MCP, the Master Control Program of the computer used by a high-tech corporation, rules as a god the microscopic world of the computer "he" is in and has large ambitions in the macroscopic world: our world in the very near future. He is opposed by TRON (a personified security program) and TRON's few allies among the programs run by MCP. Flynn, a human user of the computer, helps TRON destroy MCP after Flynn is "digitalized" by MCP and taken into the microscopic world to die in gladiatorial video games. Note the implied theme of computer takeover and the more explicit theme of the computer as god. Cf. and contrast S. Lem, "The Experiment," and J. Sladek, The Müller-Fokker Effect (both cited under Fiction). Note very well a concept crucial for W. Gibson's cyberpunk works: cyberSPACE (our emphasis) as a realm of adventure and, by implication, the computer screen as a new form of the portal to the realm of adventure. The use of computers in the prod. of TRON is discussed under both "Entertainment" and "Technology" in NEWSWEEK 5 July 1982: 58 f. Discussed by V. Sobchack in Screening Space[1], Chapter 4. Novelization by Brian Daley, Tron (New York: Del Rey-Ballantine, 1982). See also this Category, TRON: Legacy.

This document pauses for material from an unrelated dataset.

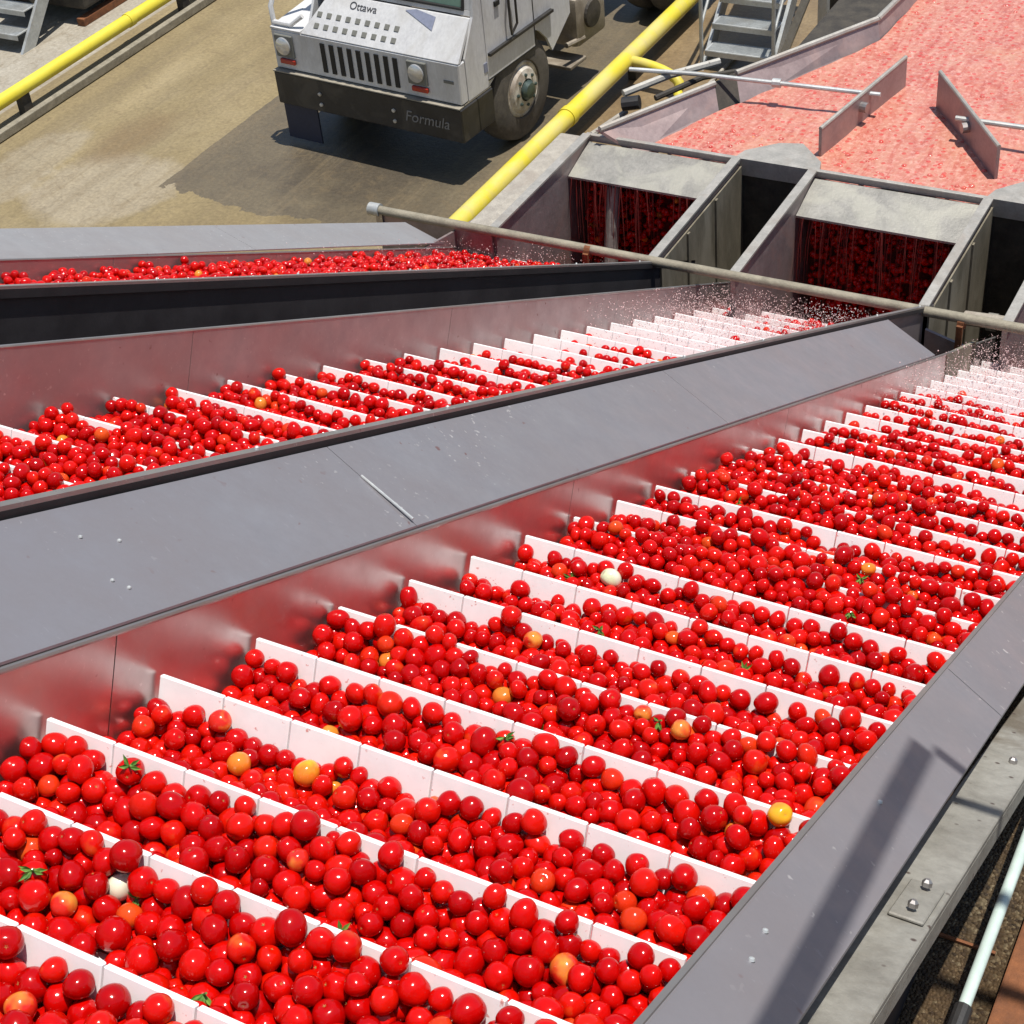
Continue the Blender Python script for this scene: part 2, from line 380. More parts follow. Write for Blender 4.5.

Discussed and contextualized by O. B. Hardison, Disappearing Through the Skylight: Culture and Technology in the Twentieth Century, § 4.24, pp. 224-25. See also Martin Fisher's "Digital Debut: TRON bridged the analog and cyber worlds, changing filmmaking forever" (allowing for how short a time "forever" can be in popular culture), Cinefantastique 35.2 (April/May 2003): 54-63.